I set some good (for me) power numbers on the Sunday ride up the first wolf creek climb - 400watts for 9 minutes, 10min average 387 (the climb was only 9& a little) which is on par with my EC hillclimb profile. Of course, I'm a couple pounds heavier than I was then so that gets diluted somewhat, but still, quite OK for January.
I've heard a lot of comments and warnings about being fast in the winter, every time I've shifted into the big ring on the 'ol cross bike (only a 46t mind you) and broken a sweat on a climb. Things like, "if you're too fast now, you'll peak too early", or "races are in the summer you can't keep that up", etc etc. To which I feel the need to reply: hogwash.

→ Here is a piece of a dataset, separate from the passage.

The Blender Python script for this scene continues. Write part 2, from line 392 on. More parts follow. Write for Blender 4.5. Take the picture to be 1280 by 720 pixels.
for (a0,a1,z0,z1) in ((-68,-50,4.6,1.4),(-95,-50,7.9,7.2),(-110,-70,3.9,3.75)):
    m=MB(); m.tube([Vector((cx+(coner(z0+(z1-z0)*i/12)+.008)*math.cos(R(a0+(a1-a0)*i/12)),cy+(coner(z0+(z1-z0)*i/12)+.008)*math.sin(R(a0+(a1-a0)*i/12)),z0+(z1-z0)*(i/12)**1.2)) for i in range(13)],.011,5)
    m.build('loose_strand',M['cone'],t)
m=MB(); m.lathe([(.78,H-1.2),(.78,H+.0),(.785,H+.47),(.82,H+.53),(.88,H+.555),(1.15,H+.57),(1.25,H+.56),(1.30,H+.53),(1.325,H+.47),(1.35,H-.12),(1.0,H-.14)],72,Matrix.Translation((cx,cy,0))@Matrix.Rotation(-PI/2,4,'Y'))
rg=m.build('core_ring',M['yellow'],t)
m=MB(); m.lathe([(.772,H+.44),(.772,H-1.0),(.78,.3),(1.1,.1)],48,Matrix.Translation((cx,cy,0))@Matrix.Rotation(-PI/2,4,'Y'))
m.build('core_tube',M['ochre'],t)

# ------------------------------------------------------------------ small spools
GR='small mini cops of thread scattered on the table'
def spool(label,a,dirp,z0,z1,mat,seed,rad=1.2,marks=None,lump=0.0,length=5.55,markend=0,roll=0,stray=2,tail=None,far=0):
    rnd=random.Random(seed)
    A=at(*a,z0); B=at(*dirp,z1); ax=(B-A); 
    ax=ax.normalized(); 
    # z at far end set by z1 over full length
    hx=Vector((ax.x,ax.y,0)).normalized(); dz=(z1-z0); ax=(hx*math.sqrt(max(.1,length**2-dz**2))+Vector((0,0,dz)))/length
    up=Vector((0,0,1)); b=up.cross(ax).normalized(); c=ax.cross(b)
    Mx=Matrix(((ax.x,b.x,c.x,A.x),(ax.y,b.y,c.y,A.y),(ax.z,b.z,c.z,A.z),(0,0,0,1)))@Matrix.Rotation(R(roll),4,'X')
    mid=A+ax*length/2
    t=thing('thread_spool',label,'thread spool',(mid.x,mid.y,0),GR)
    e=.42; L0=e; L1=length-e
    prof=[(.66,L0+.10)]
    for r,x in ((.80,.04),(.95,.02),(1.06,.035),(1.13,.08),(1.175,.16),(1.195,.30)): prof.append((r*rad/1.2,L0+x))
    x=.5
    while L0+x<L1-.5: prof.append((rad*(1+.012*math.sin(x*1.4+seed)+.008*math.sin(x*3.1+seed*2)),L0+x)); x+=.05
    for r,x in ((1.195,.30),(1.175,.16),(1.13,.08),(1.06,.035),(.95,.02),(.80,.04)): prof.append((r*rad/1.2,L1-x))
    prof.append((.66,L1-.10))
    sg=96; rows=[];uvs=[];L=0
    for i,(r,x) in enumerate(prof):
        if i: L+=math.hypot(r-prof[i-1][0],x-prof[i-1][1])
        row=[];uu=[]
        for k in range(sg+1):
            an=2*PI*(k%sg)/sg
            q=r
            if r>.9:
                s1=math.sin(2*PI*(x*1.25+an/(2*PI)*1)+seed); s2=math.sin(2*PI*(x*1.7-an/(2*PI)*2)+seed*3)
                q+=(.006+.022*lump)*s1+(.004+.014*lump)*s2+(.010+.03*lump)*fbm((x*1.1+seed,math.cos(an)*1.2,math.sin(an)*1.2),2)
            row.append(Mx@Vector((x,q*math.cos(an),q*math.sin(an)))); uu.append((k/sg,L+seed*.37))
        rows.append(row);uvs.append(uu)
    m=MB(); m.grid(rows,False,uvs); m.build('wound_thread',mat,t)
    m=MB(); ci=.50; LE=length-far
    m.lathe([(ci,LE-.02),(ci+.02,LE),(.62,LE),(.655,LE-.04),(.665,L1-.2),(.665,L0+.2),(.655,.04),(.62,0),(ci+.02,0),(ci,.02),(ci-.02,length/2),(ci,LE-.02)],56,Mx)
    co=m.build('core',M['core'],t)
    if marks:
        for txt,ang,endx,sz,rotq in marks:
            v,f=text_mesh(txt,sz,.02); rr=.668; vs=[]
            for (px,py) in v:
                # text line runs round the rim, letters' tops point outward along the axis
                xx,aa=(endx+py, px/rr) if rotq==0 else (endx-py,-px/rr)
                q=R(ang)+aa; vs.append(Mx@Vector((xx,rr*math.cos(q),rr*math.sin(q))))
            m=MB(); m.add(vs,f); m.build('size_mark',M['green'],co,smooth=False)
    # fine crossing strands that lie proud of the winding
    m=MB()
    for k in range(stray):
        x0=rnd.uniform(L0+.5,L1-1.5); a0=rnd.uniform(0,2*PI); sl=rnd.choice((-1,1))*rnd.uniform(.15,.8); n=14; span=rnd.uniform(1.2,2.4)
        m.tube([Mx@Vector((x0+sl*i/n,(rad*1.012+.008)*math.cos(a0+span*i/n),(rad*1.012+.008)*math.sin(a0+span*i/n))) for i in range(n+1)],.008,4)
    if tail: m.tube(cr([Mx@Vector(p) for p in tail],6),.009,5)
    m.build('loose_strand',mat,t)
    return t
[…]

Those statements focus on the results of training, not on the methods used to get those results. And that is where the confusion lies. It's not "being fast" that is a problem in January, it's training as if it was June that is dangerous. If you get faster and faster and set personal bests on nothing but base miles, tempo, and endurance rides, then great, because that's sustainable and sets a huge base for the summer months. If you're doing anaerobic work, living on a diet of VO2, and generally doing everything associated with a peak in fitness, then yeah, you won't hold it through the summer. I generally have little tolerance for the mindset that says that riders need to be slow, or out of shape, at particular points in the year in order to have a good season. No, they don't. They have to make sure that a) they recover from the prior season b) they build a good base of training on which to lay the work that will result in good VO2, anaerobic, and endurance gains in the next season, and c) the peak of their fitness for the year comes during their A-priority events. Saying that you have to be slow in the winter is like saying you have to gain 10lbs every December: it's hogwash.
So yeah, I set a personal best on Sunday - longest time ever over 400W. Yeah I'm "fast" relative to my last years' fitness. And I'll be faster in June than I am now. Will it get results? Who knows, I'm not in control of my fitness relative to others, only relative to myself. I'm also not in control of flat tires, crashes, team tactics, and illness. Results are largely the product of too many externalities to use as a barometer of fitness. But the powermeter and bathroom scale won't lie, and that's what I'll measure training by, thank you very much.